Stated goal: Extract the first line through the line containing "tri(a, b, d); tri(a, d, e)" from the listing below, exactly as written.

Supplied information:
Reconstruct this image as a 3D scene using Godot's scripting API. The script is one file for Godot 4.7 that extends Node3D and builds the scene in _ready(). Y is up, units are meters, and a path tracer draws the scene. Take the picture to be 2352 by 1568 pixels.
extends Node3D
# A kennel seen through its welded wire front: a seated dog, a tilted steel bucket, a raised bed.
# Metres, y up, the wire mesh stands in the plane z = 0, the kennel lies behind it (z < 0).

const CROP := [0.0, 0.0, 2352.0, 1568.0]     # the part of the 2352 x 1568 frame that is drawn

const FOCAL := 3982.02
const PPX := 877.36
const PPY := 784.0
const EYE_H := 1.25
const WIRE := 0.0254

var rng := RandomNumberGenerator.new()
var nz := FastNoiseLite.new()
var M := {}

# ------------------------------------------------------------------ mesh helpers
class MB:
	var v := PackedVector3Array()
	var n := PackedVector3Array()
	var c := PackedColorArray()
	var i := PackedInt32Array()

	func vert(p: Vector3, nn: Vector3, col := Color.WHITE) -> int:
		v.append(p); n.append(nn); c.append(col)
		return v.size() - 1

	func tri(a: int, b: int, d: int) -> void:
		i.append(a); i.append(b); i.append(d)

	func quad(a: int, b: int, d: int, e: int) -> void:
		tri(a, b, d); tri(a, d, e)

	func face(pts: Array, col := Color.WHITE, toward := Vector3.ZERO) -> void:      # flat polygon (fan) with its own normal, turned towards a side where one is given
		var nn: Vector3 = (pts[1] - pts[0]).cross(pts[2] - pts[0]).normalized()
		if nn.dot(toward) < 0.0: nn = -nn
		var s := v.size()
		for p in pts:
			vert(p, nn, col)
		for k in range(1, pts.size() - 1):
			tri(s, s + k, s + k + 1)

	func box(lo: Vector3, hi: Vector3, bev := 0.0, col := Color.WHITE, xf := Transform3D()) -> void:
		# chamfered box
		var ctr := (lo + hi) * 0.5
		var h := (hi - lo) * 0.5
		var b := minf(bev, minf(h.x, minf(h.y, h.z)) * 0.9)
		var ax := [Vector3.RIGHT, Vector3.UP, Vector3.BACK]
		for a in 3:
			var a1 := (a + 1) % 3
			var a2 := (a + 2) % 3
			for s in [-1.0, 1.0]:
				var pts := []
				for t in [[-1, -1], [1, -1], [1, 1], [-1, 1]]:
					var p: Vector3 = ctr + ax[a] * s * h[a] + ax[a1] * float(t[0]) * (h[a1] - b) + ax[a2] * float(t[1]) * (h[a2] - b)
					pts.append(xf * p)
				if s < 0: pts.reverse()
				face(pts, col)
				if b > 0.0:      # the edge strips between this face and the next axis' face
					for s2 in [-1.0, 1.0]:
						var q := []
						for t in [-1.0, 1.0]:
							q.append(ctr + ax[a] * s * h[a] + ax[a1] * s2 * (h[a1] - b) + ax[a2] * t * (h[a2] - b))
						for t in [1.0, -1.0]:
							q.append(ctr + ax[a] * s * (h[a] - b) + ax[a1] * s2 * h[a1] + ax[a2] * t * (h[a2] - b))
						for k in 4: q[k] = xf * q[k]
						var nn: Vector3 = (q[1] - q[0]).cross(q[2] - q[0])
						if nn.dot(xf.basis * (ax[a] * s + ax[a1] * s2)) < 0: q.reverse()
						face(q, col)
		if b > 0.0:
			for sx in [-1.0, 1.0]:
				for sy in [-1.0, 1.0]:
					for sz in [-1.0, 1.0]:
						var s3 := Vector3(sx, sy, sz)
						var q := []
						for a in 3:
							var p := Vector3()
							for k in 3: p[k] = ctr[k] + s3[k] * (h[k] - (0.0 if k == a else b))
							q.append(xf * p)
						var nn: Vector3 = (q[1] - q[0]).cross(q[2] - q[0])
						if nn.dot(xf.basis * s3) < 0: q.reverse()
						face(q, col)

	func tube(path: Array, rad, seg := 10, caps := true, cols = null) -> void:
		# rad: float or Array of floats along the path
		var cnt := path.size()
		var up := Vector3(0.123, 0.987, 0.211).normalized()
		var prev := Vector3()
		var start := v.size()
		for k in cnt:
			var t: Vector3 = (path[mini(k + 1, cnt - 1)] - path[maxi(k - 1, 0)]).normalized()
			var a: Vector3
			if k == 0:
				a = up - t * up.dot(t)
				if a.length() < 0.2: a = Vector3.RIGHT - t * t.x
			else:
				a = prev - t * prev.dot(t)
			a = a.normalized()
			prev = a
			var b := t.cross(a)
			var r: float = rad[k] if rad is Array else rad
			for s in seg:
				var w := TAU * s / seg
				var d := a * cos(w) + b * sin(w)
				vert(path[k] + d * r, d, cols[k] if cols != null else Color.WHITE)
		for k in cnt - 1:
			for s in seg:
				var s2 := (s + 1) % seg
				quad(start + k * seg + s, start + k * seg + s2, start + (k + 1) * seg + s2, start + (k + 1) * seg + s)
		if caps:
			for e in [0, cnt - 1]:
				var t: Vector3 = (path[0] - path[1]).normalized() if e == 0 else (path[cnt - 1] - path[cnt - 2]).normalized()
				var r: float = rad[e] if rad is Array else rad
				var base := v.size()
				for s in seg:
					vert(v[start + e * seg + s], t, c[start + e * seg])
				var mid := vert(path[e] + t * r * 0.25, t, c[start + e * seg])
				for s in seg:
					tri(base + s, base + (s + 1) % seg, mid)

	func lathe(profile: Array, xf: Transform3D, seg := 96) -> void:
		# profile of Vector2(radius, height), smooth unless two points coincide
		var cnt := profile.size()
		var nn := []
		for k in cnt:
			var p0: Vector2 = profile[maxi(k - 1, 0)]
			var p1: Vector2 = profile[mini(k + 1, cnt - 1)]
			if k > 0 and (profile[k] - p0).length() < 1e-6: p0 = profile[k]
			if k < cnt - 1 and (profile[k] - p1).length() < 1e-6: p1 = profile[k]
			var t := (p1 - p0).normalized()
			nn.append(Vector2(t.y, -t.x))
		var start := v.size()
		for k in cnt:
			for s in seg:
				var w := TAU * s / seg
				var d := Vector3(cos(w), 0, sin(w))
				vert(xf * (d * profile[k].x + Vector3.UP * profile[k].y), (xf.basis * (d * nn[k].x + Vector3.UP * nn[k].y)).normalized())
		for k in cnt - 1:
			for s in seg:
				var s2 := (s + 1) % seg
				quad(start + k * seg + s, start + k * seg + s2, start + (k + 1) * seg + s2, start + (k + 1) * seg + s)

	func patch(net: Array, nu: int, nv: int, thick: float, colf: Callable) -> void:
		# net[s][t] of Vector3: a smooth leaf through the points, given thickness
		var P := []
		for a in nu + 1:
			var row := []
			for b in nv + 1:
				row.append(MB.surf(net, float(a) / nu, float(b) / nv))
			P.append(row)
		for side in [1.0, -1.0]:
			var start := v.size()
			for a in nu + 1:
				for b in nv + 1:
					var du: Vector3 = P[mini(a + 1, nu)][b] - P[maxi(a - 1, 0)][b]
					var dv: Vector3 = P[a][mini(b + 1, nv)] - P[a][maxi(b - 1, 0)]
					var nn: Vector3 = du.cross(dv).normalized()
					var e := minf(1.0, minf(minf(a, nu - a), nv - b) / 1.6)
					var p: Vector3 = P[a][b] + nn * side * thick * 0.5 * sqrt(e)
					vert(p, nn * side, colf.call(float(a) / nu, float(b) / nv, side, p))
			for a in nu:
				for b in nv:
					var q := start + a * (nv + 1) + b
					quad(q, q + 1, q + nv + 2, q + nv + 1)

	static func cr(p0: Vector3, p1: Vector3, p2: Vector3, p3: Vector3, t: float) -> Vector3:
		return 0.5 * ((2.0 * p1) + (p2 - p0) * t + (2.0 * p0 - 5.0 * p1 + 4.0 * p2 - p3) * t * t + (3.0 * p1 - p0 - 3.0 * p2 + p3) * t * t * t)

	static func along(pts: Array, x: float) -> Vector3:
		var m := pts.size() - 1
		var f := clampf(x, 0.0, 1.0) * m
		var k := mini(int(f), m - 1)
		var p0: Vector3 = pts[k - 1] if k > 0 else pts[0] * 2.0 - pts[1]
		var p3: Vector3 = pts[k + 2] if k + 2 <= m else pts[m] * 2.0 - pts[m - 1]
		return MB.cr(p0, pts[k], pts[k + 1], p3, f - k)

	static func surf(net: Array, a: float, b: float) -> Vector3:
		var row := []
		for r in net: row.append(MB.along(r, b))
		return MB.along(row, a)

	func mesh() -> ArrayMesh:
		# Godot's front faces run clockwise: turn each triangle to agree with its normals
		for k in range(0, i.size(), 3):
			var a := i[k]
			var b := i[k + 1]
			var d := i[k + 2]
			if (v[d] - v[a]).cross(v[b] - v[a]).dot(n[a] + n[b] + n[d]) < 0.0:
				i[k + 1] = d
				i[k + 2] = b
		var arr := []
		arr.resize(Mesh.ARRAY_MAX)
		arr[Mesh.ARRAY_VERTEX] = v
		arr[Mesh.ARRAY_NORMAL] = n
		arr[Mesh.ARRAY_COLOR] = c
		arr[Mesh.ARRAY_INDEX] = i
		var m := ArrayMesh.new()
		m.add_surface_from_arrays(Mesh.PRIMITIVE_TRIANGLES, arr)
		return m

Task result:
Reconstruct this image as a 3D scene using Godot's scripting API. The script is one file for Godot 4.7 that extends Node3D and builds the scene in _ready(). Y is up, units are meters, and a path tracer draws the scene. Take the picture to be 2352 by 1568 pixels.
extends Node3D
# A kennel seen through its welded wire front: a seated dog, a tilted steel bucket, a raised bed.
# Metres, y up, the wire mesh stands in the plane z = 0, the kennel lies behind it (z < 0).

const CROP := [0.0, 0.0, 2352.0, 1568.0]     # the part of the 2352 x 1568 frame that is drawn

const FOCAL := 3982.02
const PPX := 877.36
const PPY := 784.0
const EYE_H := 1.25
const WIRE := 0.0254

var rng := RandomNumberGenerator.new()
var nz := FastNoiseLite.new()
var M := {}

# ------------------------------------------------------------------ mesh helpers
class MB:
	var v := PackedVector3Array()
	var n := PackedVector3Array()
	var c := PackedColorArray()
	var i := PackedInt32Array()

	func vert(p: Vector3, nn: Vector3, col := Color.WHITE) -> int:
		v.append(p); n.append(nn); c.append(col)
		return v.size() - 1

	func tri(a: int, b: int, d: int) -> void:
		i.append(a); i.append(b); i.append(d)

	func quad(a: int, b: int, d: int, e: int) -> void:
		tri(a, b, d); tri(a, d, e)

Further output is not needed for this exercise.